Exercise aim: Your task is to transcribe the data in full.

........

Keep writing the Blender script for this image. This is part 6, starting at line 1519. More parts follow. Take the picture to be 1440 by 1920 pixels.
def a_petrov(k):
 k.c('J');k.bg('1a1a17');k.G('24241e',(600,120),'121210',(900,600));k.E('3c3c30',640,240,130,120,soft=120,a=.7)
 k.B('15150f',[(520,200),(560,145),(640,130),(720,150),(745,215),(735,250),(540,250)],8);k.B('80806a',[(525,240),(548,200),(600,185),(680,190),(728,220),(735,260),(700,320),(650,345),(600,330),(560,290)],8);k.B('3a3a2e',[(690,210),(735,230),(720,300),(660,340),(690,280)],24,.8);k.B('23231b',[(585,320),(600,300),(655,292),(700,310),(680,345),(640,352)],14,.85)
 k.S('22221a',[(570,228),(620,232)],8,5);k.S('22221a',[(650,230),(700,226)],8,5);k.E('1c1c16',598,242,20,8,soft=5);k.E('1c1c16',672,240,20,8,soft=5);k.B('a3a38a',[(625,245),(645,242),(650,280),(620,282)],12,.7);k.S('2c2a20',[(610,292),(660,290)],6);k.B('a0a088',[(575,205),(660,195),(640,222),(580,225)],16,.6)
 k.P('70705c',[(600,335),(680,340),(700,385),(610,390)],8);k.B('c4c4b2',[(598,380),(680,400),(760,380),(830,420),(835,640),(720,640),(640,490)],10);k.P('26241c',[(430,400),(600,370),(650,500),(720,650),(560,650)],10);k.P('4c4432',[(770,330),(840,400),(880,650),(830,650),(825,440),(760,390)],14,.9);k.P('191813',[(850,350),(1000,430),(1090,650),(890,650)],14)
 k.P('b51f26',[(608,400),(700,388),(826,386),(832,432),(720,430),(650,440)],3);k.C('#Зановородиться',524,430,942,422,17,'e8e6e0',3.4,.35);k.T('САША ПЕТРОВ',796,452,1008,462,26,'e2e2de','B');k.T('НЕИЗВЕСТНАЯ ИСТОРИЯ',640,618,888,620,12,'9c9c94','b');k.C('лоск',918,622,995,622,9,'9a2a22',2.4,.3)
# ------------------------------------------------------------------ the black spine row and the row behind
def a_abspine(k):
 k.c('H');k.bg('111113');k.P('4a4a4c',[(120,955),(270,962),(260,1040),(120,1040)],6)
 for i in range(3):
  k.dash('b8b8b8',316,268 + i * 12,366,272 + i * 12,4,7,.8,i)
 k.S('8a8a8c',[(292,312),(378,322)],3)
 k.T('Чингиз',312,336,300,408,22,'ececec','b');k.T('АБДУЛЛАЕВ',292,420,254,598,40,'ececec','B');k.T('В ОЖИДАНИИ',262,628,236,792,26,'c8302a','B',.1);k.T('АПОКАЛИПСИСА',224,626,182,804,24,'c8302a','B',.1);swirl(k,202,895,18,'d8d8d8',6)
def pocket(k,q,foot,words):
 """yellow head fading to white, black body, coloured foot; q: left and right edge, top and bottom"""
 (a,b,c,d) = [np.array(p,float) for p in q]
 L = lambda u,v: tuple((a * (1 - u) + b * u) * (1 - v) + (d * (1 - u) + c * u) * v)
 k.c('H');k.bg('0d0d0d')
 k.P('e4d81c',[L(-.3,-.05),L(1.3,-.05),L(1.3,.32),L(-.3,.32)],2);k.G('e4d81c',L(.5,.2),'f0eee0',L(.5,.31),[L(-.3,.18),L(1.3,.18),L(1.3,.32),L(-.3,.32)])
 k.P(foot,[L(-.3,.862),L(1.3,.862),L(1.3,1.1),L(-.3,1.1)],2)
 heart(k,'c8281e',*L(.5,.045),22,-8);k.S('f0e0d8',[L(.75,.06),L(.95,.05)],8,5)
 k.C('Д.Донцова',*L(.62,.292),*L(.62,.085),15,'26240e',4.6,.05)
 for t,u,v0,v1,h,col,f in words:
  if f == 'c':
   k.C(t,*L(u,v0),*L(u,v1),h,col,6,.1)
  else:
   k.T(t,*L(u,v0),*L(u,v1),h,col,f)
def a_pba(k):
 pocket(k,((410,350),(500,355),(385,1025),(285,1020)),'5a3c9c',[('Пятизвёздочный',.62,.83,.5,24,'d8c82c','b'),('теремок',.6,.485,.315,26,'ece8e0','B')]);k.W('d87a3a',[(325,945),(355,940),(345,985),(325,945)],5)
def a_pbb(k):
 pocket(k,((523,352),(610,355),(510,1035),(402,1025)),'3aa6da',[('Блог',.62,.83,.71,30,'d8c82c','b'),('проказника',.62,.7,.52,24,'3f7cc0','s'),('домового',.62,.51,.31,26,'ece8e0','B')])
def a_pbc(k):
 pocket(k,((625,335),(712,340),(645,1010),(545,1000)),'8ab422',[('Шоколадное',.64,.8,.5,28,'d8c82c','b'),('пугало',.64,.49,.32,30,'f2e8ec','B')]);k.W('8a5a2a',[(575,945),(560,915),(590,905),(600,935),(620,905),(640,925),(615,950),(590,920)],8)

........

Finished answer:
Keep writing the Blender script for this image. This is part 6, starting at line 1519. More parts follow. Take the picture to be 1440 by 1920 pixels.
def a_petrov(k):
 k.c('J');k.bg('1a1a17');k.G('24241e',(600,120),'121210',(900,600));k.E('3c3c30',640,240,130,120,soft=120,a=.7)
 k.B('15150f',[(520,200),(560,145),(640,130),(720,150),(745,215),(735,250),(540,250)],8);k.B('80806a',[(525,240),(548,200),(600,185),(680,190),(728,220),(735,260),(700,320),(650,345),(600,330),(560,290)],8);k.B('3a3a2e',[(690,210),(735,230),(720,300),(660,340),(690,280)],24,.8);k.B('23231b',[(585,320),(600,300),(655,292),(700,310),(680,345),(640,352)],14,.85)
 k.S('22221a',[(570,228),(620,232)],8,5);k.S('22221a',[(650,230),(700,226)],8,5);k.E('1c1c16',598,242,20,8,soft=5);k.E('1c1c16',672,240,20,8,soft=5);k.B('a3a38a',[(625,245),(645,242),(650,280),(620,282)],12,.7);k.S('2c2a20',[(610,292),(660,290)],6);k.B('a0a088',[(575,205),(660,195),(640,222),(580,225)],16,.6)
 k.P('70705c',[(600,335),(680,340),(700,385),(610,390)],8);k.B('c4c4b2',[(598,380),(680,400),(760,380),(830,420),(835,640),(720,640),(640,490)],10);k.P('26241c',[(430,400),(600,370),(650,500),(720,650),(560,650)],10);k.P('4c4432',[(770,330),(840,400),(880,650),(830,650),(825,440),(760,390)],14,.9);k.P('191813',[(850,350),(1000,430),(1090,650),(890,650)],14)
 k.P('b51f26',[(608,400),(700,388),(826,386),(832,432),(720,430),(650,440)],3);k.C('#Зановородиться',524,430,942,422,17,'e8e6e0',3.4,.35);k.T('САША ПЕТРОВ',796,452,1008,462,26,'e2e2de','B');k.T('НЕИЗВЕСТНАЯ ИСТОРИЯ',640,618,888,620,12,'9c9c94','b');k.C('лоск',918,622,995,622,9,'9a2a22',2.4,.3)
# ------------------------------------------------------------------ the black spine row and the row behind
def a_abspine(k):
 k.c('H');k.bg('111113');k.P('4a4a4c',[(120,955),(270,962),(260,1040),(120,1040)],6)
 for i in range(3):
  k.dash('b8b8b8',316,268 + i * 12,366,272 + i * 12,4,7,.8,i)
 k.S('8a8a8c',[(292,312),(378,322)],3)
 k.T('Чингиз',312,336,300,408,22,'ececec','b');k.T('АБДУЛЛАЕВ',292,420,254,598,40,'ececec','B');k.T('В ОЖИДАНИИ',262,628,236,792,26,'c8302a','B',.1);k.T('АПОКАЛИПСИСА',224,626,182,804,24,'c8302a','B',.1);swirl(k,202,895,18,'d8d8d8',6)
def pocket(k,q,foot,words):
 """yellow head fading to white, black body, coloured foot; q: left and right edge, top and bottom"""
 (a,b,c,d) = [np.array(p,float) for p in q]
 L = lambda u,v: tuple((a * (1 - u) + b * u) * (1 - v) + (d * (1 - u) + c * u) * v)
 k.c('H');k.bg('0d0d0d')
 k.P('e4d81c',[L(-.3,-.05),L(1.3,-.05),L(1.3,.32),L(-.3,.32)],2);k.G('e4d81c',L(.5,.2),'f0eee0',L(.5,.31),[L(-.3,.18),L(1.3,.18),L(1.3,.32),L(-.3,.32)])
 k.P(foot,[L(-.3,.862),L(1.3,.862),L(1.3,1.1),L(-.3,1.1)],2)
 heart(k,'c8281e',*L(.5,.045),22,-8);k.S('f0e0d8',[L(.75,.06),L(.95,.05)],8,5)
 k.C('Д.Донцова',*L(.62,.292),*L(.62,.085),15,'26240e',4.6,.05)
 for t,u,v0,v1,h,col,f in words:
  if f == 'c':
   k.C(t,*L(u,v0),*L(u,v1),h,col,6,.1)
  else:
   k.T(t,*L(u,v0),*L(u,v1),h,col,f)
def a_pba(k):
 pocket(k,((410,350),(500,355),(385,1025),(285,1020)),'5a3c9c',[('Пятизвёздочный',.62,.83,.5,24,'d8c82c','b'),('теремок',.6,.485,.315,26,'ece8e0','B')]);k.W('d87a3a',[(325,945),(355,940),(345,985),(325,945)],5)
def a_pbb(k):
 pocket(k,((523,352),(610,355),(510,1035),(402,1025)),'3aa6da',[('Блог',.62,.83,.71,30,'d8c82c','b'),('проказника',.62,.7,.52,24,'3f7cc0','s'),('домового',.62,.51,.31,26,'ece8e0','B')])
def a_pbc(k):
 pocket(k,((625,335),(712,340),(645,1010),(545,1000)),'8ab422',[('Шоколадное',.64,.8,.5,28,'d8c82c','b'),('пугало',.64,.49,.32,30,'f2e8ec','B')]);k.W('8a5a2a',[(575,945),(560,915),(590,905),(600,935),(620,905),(640,925),(615,950),(590,920)],8)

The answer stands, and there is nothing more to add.